Le premier projet de constitution une fois repoussé par référendum en avril 1946, pour des raisons étrangères à la déclaration qui l’ouvrait, un nouveau projet fut rédigé et adopté par référendum en octobre 1946, avec, cette fois, non pas une déclaration des droits mais un préambule, où, là aussi, l’influence du texte de la LDH de 1936 se fait sentir. Comme on le verra, il rejette lui aussi la discrimination selon la race, reprend explicitement l’égalité dans tous les domaines de l’homme et de la femme et énonce des droits nouveaux dans les domaines économiques et sociaux.

En même temps, par l’intermédiaire de René Cassin, le texte de la LDH de 1936 a servi de référence lors de la rédaction de la Déclaration universelle des droits de l’Homme. René Cassin, membre de la Ligue des droits de l’homme depuis 1921 et qui participait au congrès de Dijon de 1936, a été élu au Comité central de la LDH lors de son premier congrès de l’après-guerre, en juillet 1947. Or, peu avant, le 16 juin 1947, il avait présenté un projet de Déclaration universelle des droits de l’Homme qui s’inspirait des travaux de la LDH en 1936, devant la commission des droits de l’homme des Nations Unies constituée en mai 1946 et présidée par Eleanor Roosevelt, la veuve du président américain, dont il était membre et qui était chargée de préparer ce texte.

Ainsi, le texte du congrès de juillet 1936 de la Ligue des droits de l’Homme a été l’une des références et l’une des bases lors de la rédaction de deux des textes fondamentaux les plus importants d’aujourd’hui, l’un français, et l’autre universel, en matière de droits de l’Homme.

Les droits de l’Homme « droits naturels, inaliénables et sacrés », ont été inscrits dans la Déclaration de 1789. Les principes en ont été confirmés et étendus dans le projet de Robespierre, adopté par les Jacobins en avril 1793, et par la seconde Déclaration des droits, votée par la convention nationale le 19 mai 1793.

Ces principes ont fondé la démocratie politique.
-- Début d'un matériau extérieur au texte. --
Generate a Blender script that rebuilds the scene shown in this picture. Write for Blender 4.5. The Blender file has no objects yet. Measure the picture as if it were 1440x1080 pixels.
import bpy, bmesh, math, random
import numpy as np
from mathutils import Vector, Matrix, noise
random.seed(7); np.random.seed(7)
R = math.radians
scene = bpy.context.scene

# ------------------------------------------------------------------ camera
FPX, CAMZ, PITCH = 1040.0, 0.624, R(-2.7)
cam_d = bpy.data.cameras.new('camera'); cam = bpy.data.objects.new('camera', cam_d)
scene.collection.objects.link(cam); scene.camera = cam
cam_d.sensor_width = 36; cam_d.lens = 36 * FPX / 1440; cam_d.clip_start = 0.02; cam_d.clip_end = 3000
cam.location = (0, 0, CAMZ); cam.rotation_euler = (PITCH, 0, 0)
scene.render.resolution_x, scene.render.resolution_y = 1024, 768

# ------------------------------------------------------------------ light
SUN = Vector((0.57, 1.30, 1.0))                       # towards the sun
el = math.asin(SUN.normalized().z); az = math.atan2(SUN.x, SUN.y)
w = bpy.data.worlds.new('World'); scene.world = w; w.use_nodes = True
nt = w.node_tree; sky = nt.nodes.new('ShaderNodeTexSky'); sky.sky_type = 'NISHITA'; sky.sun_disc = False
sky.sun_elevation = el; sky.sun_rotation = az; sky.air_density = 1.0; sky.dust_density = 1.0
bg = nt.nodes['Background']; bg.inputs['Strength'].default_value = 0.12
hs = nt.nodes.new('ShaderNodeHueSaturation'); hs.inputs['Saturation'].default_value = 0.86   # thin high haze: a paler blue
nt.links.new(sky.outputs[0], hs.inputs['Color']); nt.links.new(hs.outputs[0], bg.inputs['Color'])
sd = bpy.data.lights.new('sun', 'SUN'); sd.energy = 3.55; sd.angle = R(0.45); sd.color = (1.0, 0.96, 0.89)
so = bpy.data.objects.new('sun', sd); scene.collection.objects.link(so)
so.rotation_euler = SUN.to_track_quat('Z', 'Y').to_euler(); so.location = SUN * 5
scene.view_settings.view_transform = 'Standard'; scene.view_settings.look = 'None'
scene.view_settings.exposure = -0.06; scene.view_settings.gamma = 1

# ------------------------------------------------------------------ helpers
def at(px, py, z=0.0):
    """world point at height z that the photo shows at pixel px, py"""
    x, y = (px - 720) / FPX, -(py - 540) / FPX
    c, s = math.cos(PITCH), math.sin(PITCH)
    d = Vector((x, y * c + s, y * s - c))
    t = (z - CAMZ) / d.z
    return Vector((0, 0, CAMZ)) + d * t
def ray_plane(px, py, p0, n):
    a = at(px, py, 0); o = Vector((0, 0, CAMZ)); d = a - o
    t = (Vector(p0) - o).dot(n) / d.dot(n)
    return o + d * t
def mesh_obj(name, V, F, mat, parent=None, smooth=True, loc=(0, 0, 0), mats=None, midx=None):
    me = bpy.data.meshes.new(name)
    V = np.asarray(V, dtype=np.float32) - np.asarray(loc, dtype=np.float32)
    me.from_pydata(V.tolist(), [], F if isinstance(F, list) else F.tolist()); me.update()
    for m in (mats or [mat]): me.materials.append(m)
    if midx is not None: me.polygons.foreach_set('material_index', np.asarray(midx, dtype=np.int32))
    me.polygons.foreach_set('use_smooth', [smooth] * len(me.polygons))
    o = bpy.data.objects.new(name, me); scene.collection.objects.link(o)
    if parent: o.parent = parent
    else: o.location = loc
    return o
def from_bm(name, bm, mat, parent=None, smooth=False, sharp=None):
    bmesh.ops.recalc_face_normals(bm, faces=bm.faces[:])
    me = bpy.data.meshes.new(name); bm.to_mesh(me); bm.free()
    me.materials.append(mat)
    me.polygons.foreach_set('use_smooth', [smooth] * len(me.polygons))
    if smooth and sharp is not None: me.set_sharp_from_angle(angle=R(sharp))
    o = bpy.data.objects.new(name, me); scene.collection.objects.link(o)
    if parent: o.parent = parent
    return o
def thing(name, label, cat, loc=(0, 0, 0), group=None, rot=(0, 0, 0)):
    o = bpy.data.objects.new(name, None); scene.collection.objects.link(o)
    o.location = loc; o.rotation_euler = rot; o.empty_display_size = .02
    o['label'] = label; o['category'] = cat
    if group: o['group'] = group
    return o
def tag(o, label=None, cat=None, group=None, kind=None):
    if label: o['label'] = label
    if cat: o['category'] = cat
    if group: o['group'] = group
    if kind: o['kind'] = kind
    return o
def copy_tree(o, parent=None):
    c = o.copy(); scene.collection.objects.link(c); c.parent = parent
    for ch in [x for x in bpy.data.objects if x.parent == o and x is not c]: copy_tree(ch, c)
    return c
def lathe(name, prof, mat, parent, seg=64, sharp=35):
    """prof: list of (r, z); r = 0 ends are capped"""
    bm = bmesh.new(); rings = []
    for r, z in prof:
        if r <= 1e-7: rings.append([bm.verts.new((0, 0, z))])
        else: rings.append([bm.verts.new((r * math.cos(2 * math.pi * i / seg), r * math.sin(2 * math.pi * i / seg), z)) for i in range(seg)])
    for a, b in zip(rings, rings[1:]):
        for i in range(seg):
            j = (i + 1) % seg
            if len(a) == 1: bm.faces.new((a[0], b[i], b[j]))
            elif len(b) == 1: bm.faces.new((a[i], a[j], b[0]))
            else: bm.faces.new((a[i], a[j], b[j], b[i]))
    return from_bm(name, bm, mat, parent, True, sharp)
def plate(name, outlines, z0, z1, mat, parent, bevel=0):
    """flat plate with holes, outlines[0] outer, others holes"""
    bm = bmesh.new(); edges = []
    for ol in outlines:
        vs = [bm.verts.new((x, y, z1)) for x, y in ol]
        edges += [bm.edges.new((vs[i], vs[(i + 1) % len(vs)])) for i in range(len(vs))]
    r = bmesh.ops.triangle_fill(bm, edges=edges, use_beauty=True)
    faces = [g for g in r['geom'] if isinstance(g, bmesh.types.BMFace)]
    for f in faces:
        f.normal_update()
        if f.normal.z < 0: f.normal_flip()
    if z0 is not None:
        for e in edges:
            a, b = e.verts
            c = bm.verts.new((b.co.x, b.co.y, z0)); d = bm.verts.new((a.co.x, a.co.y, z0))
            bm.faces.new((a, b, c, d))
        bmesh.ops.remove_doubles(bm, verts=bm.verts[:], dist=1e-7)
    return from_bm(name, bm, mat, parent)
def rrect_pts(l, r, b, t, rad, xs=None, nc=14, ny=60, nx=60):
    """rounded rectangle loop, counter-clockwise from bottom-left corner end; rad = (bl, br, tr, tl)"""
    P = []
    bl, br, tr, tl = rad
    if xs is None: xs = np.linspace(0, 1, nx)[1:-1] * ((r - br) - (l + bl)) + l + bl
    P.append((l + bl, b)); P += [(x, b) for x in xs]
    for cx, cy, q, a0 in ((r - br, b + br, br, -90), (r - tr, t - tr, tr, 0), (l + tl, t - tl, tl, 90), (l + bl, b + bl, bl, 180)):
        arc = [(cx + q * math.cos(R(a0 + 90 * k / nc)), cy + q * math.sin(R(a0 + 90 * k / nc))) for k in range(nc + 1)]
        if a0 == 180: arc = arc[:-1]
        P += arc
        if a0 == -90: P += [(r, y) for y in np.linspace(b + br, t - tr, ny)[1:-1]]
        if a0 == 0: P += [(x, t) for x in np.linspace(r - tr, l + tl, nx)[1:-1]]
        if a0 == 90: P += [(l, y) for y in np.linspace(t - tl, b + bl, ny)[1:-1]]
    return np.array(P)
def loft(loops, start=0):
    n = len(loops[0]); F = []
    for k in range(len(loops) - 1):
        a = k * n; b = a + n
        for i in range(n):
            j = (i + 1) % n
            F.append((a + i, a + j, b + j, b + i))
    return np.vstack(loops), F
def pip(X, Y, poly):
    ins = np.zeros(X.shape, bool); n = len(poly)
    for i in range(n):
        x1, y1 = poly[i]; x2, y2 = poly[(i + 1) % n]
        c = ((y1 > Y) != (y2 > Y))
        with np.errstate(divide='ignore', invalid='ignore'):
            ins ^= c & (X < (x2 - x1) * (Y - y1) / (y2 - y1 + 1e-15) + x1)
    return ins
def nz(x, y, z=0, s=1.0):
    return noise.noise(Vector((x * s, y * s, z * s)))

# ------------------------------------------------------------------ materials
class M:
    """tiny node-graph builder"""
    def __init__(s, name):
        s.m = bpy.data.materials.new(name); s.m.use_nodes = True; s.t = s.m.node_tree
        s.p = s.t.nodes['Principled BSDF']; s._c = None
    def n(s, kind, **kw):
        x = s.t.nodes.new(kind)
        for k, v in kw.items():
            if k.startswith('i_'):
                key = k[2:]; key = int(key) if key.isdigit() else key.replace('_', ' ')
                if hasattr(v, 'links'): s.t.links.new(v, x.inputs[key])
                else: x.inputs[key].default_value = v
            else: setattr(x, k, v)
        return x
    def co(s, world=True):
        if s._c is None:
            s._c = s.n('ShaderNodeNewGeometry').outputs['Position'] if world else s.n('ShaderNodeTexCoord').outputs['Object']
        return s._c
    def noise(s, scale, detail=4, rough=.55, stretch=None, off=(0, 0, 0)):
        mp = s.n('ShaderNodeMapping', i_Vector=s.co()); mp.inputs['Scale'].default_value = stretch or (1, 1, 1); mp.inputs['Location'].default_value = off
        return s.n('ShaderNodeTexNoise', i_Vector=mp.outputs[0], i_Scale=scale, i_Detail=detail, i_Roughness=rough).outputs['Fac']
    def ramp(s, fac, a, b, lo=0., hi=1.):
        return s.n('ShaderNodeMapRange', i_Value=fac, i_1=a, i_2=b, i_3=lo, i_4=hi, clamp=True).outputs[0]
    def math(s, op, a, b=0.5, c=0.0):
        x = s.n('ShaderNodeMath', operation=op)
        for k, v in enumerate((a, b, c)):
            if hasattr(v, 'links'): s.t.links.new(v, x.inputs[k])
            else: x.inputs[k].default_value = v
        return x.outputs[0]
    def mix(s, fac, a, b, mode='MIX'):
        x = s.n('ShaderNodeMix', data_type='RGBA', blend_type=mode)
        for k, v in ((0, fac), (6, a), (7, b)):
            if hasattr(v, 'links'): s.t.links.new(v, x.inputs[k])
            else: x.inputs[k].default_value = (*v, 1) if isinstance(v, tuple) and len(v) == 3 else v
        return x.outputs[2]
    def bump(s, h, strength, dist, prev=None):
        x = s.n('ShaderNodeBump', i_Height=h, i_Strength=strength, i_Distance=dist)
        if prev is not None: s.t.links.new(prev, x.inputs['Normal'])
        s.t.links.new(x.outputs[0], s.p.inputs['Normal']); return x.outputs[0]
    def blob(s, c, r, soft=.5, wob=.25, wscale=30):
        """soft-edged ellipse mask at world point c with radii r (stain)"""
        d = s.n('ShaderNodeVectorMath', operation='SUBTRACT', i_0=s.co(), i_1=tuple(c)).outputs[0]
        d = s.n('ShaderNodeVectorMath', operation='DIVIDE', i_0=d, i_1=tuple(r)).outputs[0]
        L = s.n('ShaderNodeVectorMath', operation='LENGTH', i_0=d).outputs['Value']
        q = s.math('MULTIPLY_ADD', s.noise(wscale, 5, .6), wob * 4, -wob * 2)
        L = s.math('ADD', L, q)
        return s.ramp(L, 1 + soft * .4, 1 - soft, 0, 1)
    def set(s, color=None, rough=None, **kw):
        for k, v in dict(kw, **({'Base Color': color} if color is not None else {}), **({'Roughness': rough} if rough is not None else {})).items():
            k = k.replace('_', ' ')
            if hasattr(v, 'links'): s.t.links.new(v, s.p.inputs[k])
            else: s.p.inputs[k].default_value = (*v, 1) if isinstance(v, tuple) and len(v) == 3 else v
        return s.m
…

Mais l’évolution sociale posant des problèmes nouveaux, les progrès des sciences et des techniques permettant des solutions neuves, ces mêmes principes doivent par l’abolition de tous les privilèges fonder la démocratie économique.

Art. 1. – Les droits de l’être humain s’entendent sans distinction de sexe, de race, de nation, de religion ou d’opinions. Ces droits, inaliénables et imprescriptibles, sont attachés à la personne humaine ; ils doivent être respectés en tout temps, en tout lieu et garantis contre toutes les formes politiques et sociales de l’oppression. La protection internationale des droits de l’Homme doit être universellement organisée et garantie de telle sorte que nul Etat ne puisse refuser l’exercice de ces droits à un seul être humain vivant sur son territoire.

Art. 2. – Le premier des droits de l’Homme est le droit à la vie.

Art. 3. – Le droit à la vie comporte le droit de la mère aux égards, aux soins et aux ressources que nécessite sa fonction, le droit de l’enfant à tout ce qu’exige sa pleine formation physique et morale, le droit de la femme à la suppression intégrale de l’exploitation de la femme par l’homme, le droit des vieillards, malades, infirmes, au régime que réclame leur faiblesse, le droit de tous à bénéficier également de toutes les mesures de protection que la science rend possibles.

Art. 4.– Le droit à la vie comporte :

1 – Le droit à un travail assez réduit pour laisser des loisirs, assez rémunérés, pour que tous aient largement part au bien être que les progrès de la science et de la technique rendent de plus en plus accessibles, et qu’une répartition équitable doit et peut assurer à tous ;

2 – Le droit à la pleine culture intellectuelle, morale, artistique et technique des facultés de chacun ;

3 – Le droit à la subsistance pour tous ceux qui sont incapables de travailler.

Art. 5. – Tous les travailleurs ont le droit de concourir personnellement ou par leurs représentants à l’établissement des plans de production et de répartition, et d’en surveiller l’application de telle sorte qu’il n’y ait jamais l’exploitation de l’homme par l’homme, mais toujours juste rémunération du travail et utilisation pour le bien de tous, des puissances de création exaltées par la science.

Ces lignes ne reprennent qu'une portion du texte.